Most of it isn’t explained anywhere.
Not in the paperwork you signed when you opened your bank account. Not in the terms of service you didn’t read when you created your Apple ID. Not in the will your attorney drafted that covers the house, the car, the jewelry, and approximately none of the things that actually matter to your family when you’re gone.
I spent decades as a security analyst. The job, boiled down to its honest core, was taking information that existed somewhere but wasn’t reaching the people who needed it, and fixing that. Raw intelligence, bureaucratic reports, technical assessments, all of it translated into something a non-expert could use to make a decision. That’s what the work was.
Turns out that skill has a second life.
Because an enormous amount of what governs your daily existence, your digital accounts, your financial designations, your insurance policies, your legal rights when something goes wrong, lives in a gray zone between what institutions technically disclose and what they actually explain. The fine print is there if you want to find it. What’s below the fine print is the part nobody thought to mention at all.

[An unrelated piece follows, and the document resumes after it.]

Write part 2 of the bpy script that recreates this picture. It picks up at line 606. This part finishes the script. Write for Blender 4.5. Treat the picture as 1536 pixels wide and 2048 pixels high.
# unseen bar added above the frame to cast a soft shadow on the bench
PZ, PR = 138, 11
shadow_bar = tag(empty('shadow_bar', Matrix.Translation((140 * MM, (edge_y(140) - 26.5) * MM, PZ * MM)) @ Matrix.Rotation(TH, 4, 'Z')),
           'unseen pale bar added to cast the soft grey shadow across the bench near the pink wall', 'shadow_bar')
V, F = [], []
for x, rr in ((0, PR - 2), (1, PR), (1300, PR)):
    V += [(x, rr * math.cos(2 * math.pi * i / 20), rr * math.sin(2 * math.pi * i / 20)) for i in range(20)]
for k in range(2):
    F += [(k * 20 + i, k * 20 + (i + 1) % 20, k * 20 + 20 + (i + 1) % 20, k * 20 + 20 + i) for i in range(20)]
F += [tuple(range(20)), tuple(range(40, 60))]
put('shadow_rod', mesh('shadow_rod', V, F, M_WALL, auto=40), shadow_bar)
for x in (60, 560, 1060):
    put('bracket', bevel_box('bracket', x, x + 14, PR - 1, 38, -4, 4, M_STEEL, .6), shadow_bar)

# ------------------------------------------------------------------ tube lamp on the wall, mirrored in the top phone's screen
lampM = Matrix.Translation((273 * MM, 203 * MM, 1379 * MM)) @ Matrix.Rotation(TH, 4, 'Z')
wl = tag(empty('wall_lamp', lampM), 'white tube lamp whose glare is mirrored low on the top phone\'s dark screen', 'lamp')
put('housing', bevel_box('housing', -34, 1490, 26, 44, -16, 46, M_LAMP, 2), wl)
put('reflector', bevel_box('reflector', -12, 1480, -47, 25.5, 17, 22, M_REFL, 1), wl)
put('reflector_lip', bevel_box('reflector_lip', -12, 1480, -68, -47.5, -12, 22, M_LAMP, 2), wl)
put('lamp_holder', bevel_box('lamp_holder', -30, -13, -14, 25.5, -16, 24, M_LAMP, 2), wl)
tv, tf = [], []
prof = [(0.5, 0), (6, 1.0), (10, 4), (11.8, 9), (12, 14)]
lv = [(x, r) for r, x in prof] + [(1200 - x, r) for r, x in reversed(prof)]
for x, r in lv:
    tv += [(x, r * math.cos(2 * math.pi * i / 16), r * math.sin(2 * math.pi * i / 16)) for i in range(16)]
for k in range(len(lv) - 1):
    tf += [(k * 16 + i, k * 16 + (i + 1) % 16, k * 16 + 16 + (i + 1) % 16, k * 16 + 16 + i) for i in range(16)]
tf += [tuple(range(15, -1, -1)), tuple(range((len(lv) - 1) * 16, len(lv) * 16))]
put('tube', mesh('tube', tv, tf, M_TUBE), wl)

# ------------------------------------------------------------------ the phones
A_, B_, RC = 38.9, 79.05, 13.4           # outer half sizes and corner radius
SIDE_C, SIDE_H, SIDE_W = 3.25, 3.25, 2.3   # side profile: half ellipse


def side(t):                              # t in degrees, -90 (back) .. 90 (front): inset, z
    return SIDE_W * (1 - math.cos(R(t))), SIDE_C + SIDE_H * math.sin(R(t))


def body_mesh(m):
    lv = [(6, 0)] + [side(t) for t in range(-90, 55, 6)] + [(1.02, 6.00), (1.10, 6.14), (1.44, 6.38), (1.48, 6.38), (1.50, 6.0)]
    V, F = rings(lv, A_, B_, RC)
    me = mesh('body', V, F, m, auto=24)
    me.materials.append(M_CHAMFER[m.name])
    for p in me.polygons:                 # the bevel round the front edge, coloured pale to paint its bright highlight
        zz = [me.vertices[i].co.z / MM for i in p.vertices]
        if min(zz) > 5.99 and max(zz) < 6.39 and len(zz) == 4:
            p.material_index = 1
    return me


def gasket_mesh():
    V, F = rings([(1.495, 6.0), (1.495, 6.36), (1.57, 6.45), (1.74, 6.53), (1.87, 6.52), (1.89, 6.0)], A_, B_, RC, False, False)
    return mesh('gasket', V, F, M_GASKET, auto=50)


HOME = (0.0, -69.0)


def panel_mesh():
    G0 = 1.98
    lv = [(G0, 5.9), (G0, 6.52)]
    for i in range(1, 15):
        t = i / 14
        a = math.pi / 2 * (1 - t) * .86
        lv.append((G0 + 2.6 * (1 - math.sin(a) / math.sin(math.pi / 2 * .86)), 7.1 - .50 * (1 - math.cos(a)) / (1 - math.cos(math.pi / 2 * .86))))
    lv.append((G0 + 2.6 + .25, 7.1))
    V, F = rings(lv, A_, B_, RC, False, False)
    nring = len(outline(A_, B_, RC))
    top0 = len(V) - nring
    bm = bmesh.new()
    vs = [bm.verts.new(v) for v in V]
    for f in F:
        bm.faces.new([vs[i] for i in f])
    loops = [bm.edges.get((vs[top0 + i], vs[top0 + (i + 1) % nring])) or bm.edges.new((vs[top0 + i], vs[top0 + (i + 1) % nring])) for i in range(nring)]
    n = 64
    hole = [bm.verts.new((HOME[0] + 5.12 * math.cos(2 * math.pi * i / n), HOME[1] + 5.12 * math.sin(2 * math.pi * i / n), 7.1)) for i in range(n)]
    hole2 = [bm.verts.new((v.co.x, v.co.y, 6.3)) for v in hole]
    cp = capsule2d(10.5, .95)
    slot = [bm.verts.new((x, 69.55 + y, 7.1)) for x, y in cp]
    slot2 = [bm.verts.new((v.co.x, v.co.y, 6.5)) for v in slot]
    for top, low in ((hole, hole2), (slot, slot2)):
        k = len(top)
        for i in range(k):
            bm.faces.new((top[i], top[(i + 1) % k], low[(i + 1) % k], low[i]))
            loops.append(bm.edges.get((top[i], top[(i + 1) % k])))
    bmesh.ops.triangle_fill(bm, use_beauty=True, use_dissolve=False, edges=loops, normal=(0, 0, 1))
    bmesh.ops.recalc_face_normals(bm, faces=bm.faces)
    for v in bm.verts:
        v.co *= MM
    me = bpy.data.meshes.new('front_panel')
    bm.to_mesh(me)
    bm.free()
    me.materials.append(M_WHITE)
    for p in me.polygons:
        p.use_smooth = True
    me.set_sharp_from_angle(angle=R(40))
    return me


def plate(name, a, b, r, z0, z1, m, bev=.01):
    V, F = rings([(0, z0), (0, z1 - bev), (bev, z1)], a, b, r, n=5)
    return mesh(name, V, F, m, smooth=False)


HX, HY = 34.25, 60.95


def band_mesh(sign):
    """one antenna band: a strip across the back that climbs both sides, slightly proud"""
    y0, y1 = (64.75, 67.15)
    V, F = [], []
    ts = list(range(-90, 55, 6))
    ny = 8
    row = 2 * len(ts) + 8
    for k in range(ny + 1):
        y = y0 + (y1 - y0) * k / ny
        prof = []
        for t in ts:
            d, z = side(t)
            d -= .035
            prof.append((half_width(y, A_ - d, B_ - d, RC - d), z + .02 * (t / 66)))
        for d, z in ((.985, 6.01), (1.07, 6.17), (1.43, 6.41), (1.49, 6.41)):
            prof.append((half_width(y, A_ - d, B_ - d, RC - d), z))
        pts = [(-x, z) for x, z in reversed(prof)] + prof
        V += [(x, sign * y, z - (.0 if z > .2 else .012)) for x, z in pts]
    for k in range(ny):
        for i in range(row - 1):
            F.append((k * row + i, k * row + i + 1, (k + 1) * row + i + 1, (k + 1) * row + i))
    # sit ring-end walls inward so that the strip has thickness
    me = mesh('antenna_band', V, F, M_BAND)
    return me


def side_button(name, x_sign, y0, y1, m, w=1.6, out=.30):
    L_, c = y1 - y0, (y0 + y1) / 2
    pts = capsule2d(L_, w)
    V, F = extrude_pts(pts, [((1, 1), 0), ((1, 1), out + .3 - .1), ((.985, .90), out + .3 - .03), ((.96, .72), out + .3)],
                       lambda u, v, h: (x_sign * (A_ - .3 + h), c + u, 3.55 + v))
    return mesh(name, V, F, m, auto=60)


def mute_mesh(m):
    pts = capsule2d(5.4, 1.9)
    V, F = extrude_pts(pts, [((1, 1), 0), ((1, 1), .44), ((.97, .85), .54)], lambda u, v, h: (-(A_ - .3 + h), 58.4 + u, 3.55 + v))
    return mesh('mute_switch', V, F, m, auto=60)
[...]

That’s what this newsletter is for.
The first guide I’m publishing asks a question almost nobody thinks about until it’s too late: what actually happens to your email and photos when you die? Your family will find out. Probably at the worst possible moment, probably while also trying to notify your contacts, cancel your subscriptions, and locate your insurance documents. What they’ll discover is that Apple, Google, Facebook, and most of the other platforms that hold your digital life were built to protect your privacy from outsiders. When you die, your family becomes the outsider.
Good grief. Nobody told them that either.
The answer, it turns out, is fixable. Twenty minutes of setup, done right, and the people you love can actually get to what matters. But you have to know the setup exists. Most people don’t. That’s the whole problem, and it’s the problem this guide solves.
Below the Fine Print will cover a lot of territory over the coming months. Digital life, financial navigation, insurance, estate basics, the bureaucratic machinery of aging, death, divorce, and starting over. All of it written plainly, beyond the price of the guides, there’s no sales motive, no up-selling, written by someone who has spent a career believing that accurate information, delivered clearly, is one of the more useful things one person can do for another.
The cats are unimpressed. My wife, Teri, is cautiously optimistic. I’ll take it.